Speaking at the opening of the Africa Telecom 98 held in May in Johannesburg, President Nelson Mandela said, “We have to overcome the most pressing challenges facing Africa in this sector, namely limited financing for investment in infrastructure.”

About US$20 billion will be required to address the telecommunications needs of Africa during the next five years, estimates the International Telecommunication Union (ITU), the conference organizer.

“Africa remains a huge untapped market for telecommunications and information technologies,” said Mandela. “Like other emerging markets, it presents huge opportunities for investors.” To promote this need, he suggested a dedicated African Telecommunications Development Fund should be established. This would finance the infrastructure projects needed to “extend telephony to every village in Africa,” he said.

Telecommunications in Africa suffers from the lack of critical resources such as capital, expertise and technology.
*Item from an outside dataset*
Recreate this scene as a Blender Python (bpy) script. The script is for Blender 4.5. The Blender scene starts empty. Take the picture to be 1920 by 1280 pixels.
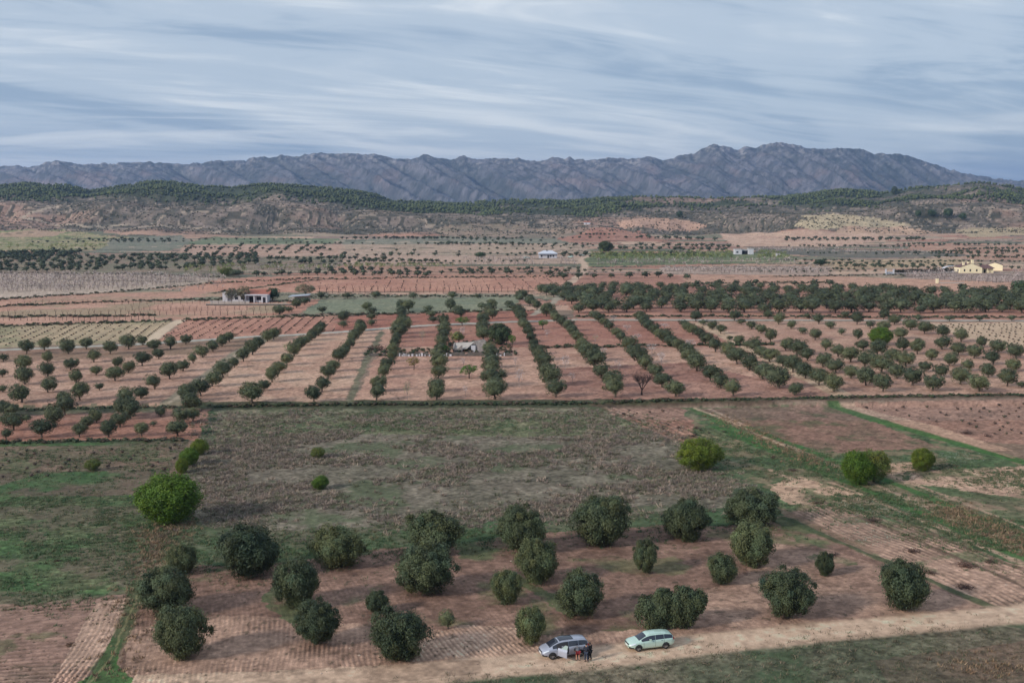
import bpy, math, random
import numpy as np
from math import radians, sin, cos, pi, tan, atan2

# ------------------------------------------------------------------ scene, camera, sky, sun
sc = bpy.context.scene
col = sc.collection
F, PY_H, CAM_H = 2100.0, 380.0, 42.0          # focal length in photo pixels, horizon row, drone height
PITCH = math.atan((640 - PY_H) / F)
cam_d = bpy.data.cameras.new("camera")
cam = bpy.data.objects.new("camera", cam_d)
col.objects.link(cam)
cam.location = (0, 0, CAM_H)
cam.rotation_euler = (pi / 2 - PITCH, 0, 0)
cam_d.sensor_width = 36.0
cam_d.lens = 36.0 * F / 1920.0
cam_d.clip_start = 0.5
cam_d.clip_end = 60000
sc.camera = cam

SUN_EL, SUN_AZ = 24.0, -122.0                   # sun stands low to the left, a little behind the camera (azimuth from +Y, clockwise)
w = bpy.data.worlds.new("World"); sc.world = w; w.use_nodes = True
nt = w.node_tree; N = nt.nodes; L = nt.links
N.clear()
def nd(tree, t, **kw):
    n = tree.nodes.new(t)
    for k, v in kw.items():
        setattr(n, k, v)
    return n
def mth(tree, op, a, b=None, c=None):
    n = tree.nodes.new('ShaderNodeMath'); n.operation = op
    for i, v in enumerate((a, b, c)):
        if v is None: continue
        if isinstance(v, (int, float)): n.inputs[i].default_value = v
        else: tree.links.new(v, n.inputs[i])
    return n.outputs[0]
def ramp(tree, fac, stops, interp='LINEAR'):
    n = tree.nodes.new('ShaderNodeValToRGB'); cr = n.color_ramp; cr.interpolation = interp
    while len(cr.elements) < len(stops): cr.elements.new(0.5)
    for e, (p, c) in zip(cr.elements, stops):
        e.position = p; e.color = (c[0], c[1], c[2], 1) if isinstance(c, (tuple, list)) else (c, c, c, 1)
    tree.links.new(fac, n.inputs[0])
    return n.outputs[0]
def mixc(tree, fac, a, b, mode='MIX'):
    n = tree.nodes.new('ShaderNodeMix'); n.data_type = 'RGBA'; n.blend_type = mode
    for sock, v in ((n.inputs[0], fac), (n.inputs[6], a), (n.inputs[7], b)):
        if isinstance(v, (int, float)): sock.default_value = v
        elif isinstance(v, tuple): sock.default_value = (v[0], v[1], v[2], 1)
        else: tree.links.new(v, sock)
    return n.outputs[2]

sky = nd(nt, 'ShaderNodeTexSky'); sky.sky_type = 'NISHITA'; sky.sun_disc = False
sky.sun_elevation = radians(SUN_EL); sky.sun_rotation = radians(SUN_AZ)
sky.air_density = 1.0; sky.dust_density = 1.2; sky.ozone_density = 1.5
geo = nd(nt, 'ShaderNodeTexCoord')
sep = nd(nt, 'ShaderNodeSeparateXYZ'); L.new(geo.outputs['Generated'], sep.inputs[0])
zz = mth(nt, 'ADD', mth(nt, 'MAXIMUM', sep.outputs[2], 0.0), 0.075)
u = mth(nt, 'DIVIDE', sep.outputs[0], zz); v = mth(nt, 'DIVIDE', sep.outputs[1], zz)
def cloud_noise(ang, sx, sy, scale, detail, rough, off, dist=0.0):
    ca, sa = cos(radians(ang)), sin(radians(ang))
    a = mth(nt, 'ADD', mth(nt, 'MULTIPLY', u, ca * sx), mth(nt, 'MULTIPLY', v, sa * sx))
    b = mth(nt, 'ADD', mth(nt, 'MULTIPLY', u, -sa * sy), mth(nt, 'MULTIPLY', v, ca * sy))
    c = nd(nt, 'ShaderNodeCombineXYZ'); L.new(a, c.inputs[0]); L.new(b, c.inputs[1]); c.inputs[2].default_value = off
    n = nd(nt, 'ShaderNodeTexNoise'); n.inputs['Scale'].default_value = scale
    n.inputs['Detail'].default_value = detail; n.inputs['Roughness'].default_value = rough
    n.inputs['Distortion'].default_value = dist
    L.new(c.outputs[0], n.inputs['Vector'])
    return n.outputs['Fac']
c1 = cloud_noise(52, 0.30, 1.0, 0.50, 4, 0.5, 5.3, 0.9)      # broad sheets
c2 = cloud_noise(30, 0.42, 1.2, 1.25, 10, 0.62, 8.8, 1.6)      # streaks inside them
c3 = cloud_noise(4, 0.42, 1.0, 0.62, 7, 0.55, 12.4, 0.8)     # low bright streaks
CL_D, CL_M, CL_B = (2.8, 3.65, 4.75), (4.3, 5.05, 5.9), (6.6, 7.0, 7.35)
m12 = mth(nt, 'ADD', mth(nt, 'MULTIPLY', c1, 0.66), mth(nt, 'MULTIPLY', c2, 0.34))
cloudc = ramp(nt, m12, [(0.38, tuple(x / 10 for x in CL_D)), (0.48, tuple(x / 10 for x in CL_M)), (0.60, tuple(x / 10 for x in CL_B))], 'EASE')
hi = ramp(nt, c3, [(0.54, 0.0), (0.70, 1.0)], 'EASE')
lowband = ramp(nt, sep.outputs[2], [(0.0, 0.15), (0.05, 0.9), (0.11, 0.8), (0.2, 0.3)], 'EASE')
cloudc = mixc(nt, mth(nt, 'MULTIPLY', mth(nt, 'MULTIPLY', hi, lowband), 0.85), cloudc, (0.72, 0.75, 0.77))
scl = nd(nt, 'ShaderNodeVectorMath'); scl.operation = 'SCALE'; L.new(cloudc, scl.inputs[0]); scl.inputs['Scale'].default_value = 10.0
cover = ramp(nt, sep.outputs[2], [(0.0, 0.72), (0.06, 0.86), (0.2, 0.93), (1.0, 0.9)])
skyc = mixc(nt, cover, sky.outputs[0], scl.outputs[0])
bg = nd(nt, 'ShaderNodeBackground'); L.new(skyc, bg.inputs[0]); bg.inputs[1].default_value = 0.094
wo = nd(nt, 'ShaderNodeOutputWorld'); L.new(bg.outputs[0], wo.inputs[0])

sun_d = bpy.data.lights.new("sun", 'SUN'); sun_d.energy = 2.6; sun_d.angle = radians(8)
sun_d.color = (1.0, 0.93, 0.85)
sun = bpy.data.objects.new("sun", sun_d); col.objects.link(sun)
_a, _e = radians(SUN_AZ), radians(SUN_EL)
from mathutils import Vector
_dir = Vector((sin(_a) * cos(_e), cos(_a) * cos(_e), sin(_e)))
sun.rotation_euler = _dir.to_track_quat('Z', 'Y').to_euler()
sun.location = _dir * 200

sc.view_settings.view_transform = 'Standard'; sc.view_settings.look = 'None'
sc.view_settings.exposure = 0.44; sc.view_settings.gamma = 1.0
sc.cycles.max_bounces = 6; sc.cycles.diffuse_bounces = 3; sc.cycles.glossy_bounces = 2
sc.cycles.transmission_bounces = 3; sc.cycles.volume_bounces = 0; sc.cycles.transparent_max_bounces = 8
sc.cycles.use_denoising = True

# ------------------------------------------------------------------ helpers
rng = np.random.default_rng(11)
random.seed(5)
def lin(c):
    c = np.asarray(c, float) / 255.0
    return np.where(c <= 0.04045, c / 12.92, ((c + 0.055) / 1.055) ** 2.4)
def _hash(ix, iy, seed):
    h = (ix.astype(np.int64) * 374761393 + iy.astype(np.int64) * 668265263 + seed * 1442695041) & 0xFFFFFFFF
    h = ((h ^ (h >> 13)) * 1274126177) & 0xFFFFFFFF
    return ((h ^ (h >> 16)) & 0xFFFFFF) / float(0xFFFFFF)
def vn(x, y, seed=0):
    ix = np.floor(x); iy = np.floor(y); fx = x - ix; fy = y - iy
    fx = fx * fx * (3 - 2 * fx); fy = fy * fy * (3 - 2 * fy)
    a = _hash(ix, iy, seed); b = _hash(ix + 1, iy, seed); c = _hash(ix, iy + 1, seed); d = _hash(ix + 1, iy + 1, seed)
    return (a * (1 - fx) + b * fx) * (1 - fy) + (c * (1 - fx) + d * fx) * fy
def fbm(x, y, seed=0, o=4, g=0.5):
    s = 0; a = 1; t = 0
    for i in range(o):
        s = s + a * vn(x * 2 ** i + 17.3 * i, y * 2 ** i - 9.1 * i, seed + i); t += a; a *= g
    return s / t
def smooth(a, b, x):
    t = np.clip((x - a) / (b - a), 0, 1); return t * t * (3 - 2 * t)

def mk(name, V, Fc, mat=None, parent=None, colors=None, smooth_=False, corner=None):
    """V (n,3) array, Fc (m,k) array of ONE face size, or list of faces"""
    me = bpy.data.meshes.new(name)
    V = np.asarray(V, dtype=np.float32)
    if isinstance(Fc, np.ndarray):
        m, k = Fc.shape
        me.vertices.add(len(V)); me.vertices.foreach_set('co', V.ravel())
        bad = (Fc[:, 2] == Fc[:, 3]) if k == 4 else np.zeros(m, bool); nq = int((~bad).sum())
        li = np.concatenate([Fc[~bad].ravel(), Fc[bad][:, :3].ravel()]).astype(np.int32)
        me.loops.add(len(li)); me.loops.foreach_set('vertex_index', li)
        me.polygons.add(m); me.polygons.foreach_set('loop_start', np.concatenate([np.arange(nq) * k, nq * k + np.arange(m - nq) * 3]).astype(np.int32))
        me.update(calc_edges=True)
    else:
        me.from_pydata([tuple(map(float, p)) for p in V], [], [tuple(int(i) for i in f) for f in Fc]); me.update()
    if colors is not None:
        at = me.attributes.new('Col', 'FLOAT_COLOR', 'POINT')
        c = np.ones((len(V), 4), np.float32); c[:, :3] = colors
        at.data.foreach_set('color', c.ravel())
    if smooth_:
        me.polygons.foreach_set('use_smooth', np.ones(len(me.polygons), bool))
    if mat: me.materials.append(mat)
    o = bpy.data.objects.new(name, me); col.objects.link(o)
    if parent: o.parent = parent
    return o
def tag(o, label=None, cat=None, group=None, kind=None):
    if label: o['label'] = label
    if cat: o['category'] = cat
    if group: o['group'] = group
    if kind: o['kind'] = kind
    return o
def empty(name, loc=(0, 0, 0), rz=0, **kw):
    o = bpy.data.objects.new(name, None); col.objects.link(o); o.location = loc; o.rotation_euler = (0, 0, rz)
    o.empty_display_size = 0.5
    return tag(o, **kw)

def mat_simple(name, c, rough=0.6, metal=0.0, spec=0.5, noise=0.0, nscale=3.0, coat=0.0):
    m = bpy.data.materials.new(name); m.use_nodes = True
    t = m.node_tree; b = t.nodes['Principled BSDF']
    b.inputs['Roughness'].default_value = rough; b.inputs['Metallic'].default_value = metal
    b.inputs['Specular IOR Level'].default_value = spec
    b.inputs['Coat Weight'].default_value = coat
    b.inputs['Base Color'].default_value = (c[0], c[1], c[2], 1)
    if noise > 0:
        tc = nd(t, 'ShaderNodeTexCoord'); n = nd(t, 'ShaderNodeTexNoise'); n.inputs['Scale'].default_value = nscale
        n.inputs['Detail'].default_value = 5
        t.links.new(tc.outputs['Object'], n.inputs['Vector'])
        r = ramp(t, n.outputs['Fac'], [(0.3, 1 - noise), (0.7, 1 + noise * 0.0)])
        o = mixc(t, 1.0, (c[0], c[1], c[2]), r, 'MULTIPLY')
        t.links.new(o, b.inputs['Base Color'])
    return m
def mat_ground(name, amp=0.25, scales=(1.3, 7.0), rough=0.95, bump=0.12):
    m = bpy.data.materials.new(name); m.use_nodes = True
    t = m.node_tree; b = t.nodes['Principled BSDF']; b.inputs['Roughness'].default_value = rough
    b.inputs['Specular IOR Level'].default_value = 0.1
    at = nd(t, 'ShaderNodeAttribute'); at.attribute_name = 'Col'
    tc = nd(t, 'ShaderNodeTexCoord')
    c = at.outputs['Color']
    for i, s in enumerate(scales):
        n = nd(t, 'ShaderNodeTexNoise'); n.inputs['Scale'].default_value = s; n.inputs['Detail'].default_value = 4
        n.inputs['Roughness'].default_value = 0.65
        t.links.new(tc.outputs['Object'], n.inputs['Vector'])
        r = ramp(t, n.outputs['Fac'], [(0.28, 1 - amp), (0.72, 1 + amp)])
        r2 = mixc(t, 1.0, c, r, 'MULTIPLY'); c = r2
        last = n
    t.links.new(c, b.inputs['Base Color'])
    bp = nd(t, 'ShaderNodeBump'); bp.inputs['Strength'].default_value = 0.6; bp.inputs['Distance'].default_value = bump
    t.links.new(last.outputs['Fac'], bp.inputs['Height']); t.links.new(bp.outputs[0], b.inputs['Normal'])
    return m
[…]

Furthermore, the African continent is still suffering an imbalance in terms of its regulatory framework, and political and economic development.

The opening of the conference, hosted by South Africa, was attended by ministers and dignitaries from all over Africa, including the presidents of Egypt, Ethiopia, Ghana, Senegal and Zimbabwe. This milestone for the African continent was in response to Mandela’s request in 1995 that the conference should be held on his home turf.

ITU Secretary General Dr. Pekka Tarjanne said at the official opening that his organization already has taken the first step in fulfilling Mandela’s vision for a “communication-based renaissance for Africa” and will be spending 8 million Swiss francs (US$5.36 million) to establish a series of training centers in the developing world. The first two of these will be located in Africa, one in Dakar, Senegal, and the other in Nairobi, Kenya.

Tarjanne added, “The time has come for Africa to forge its own destiny. It is the African people who will ultimately determine the shape of the new Africa, and it is the job of government to provide them with the liberty to do so.”

The mammoth challenge for Africa is just how far it will be able to tap into the continent’s potential markets for improving telecommunications in Africa. African countries believe they can do it.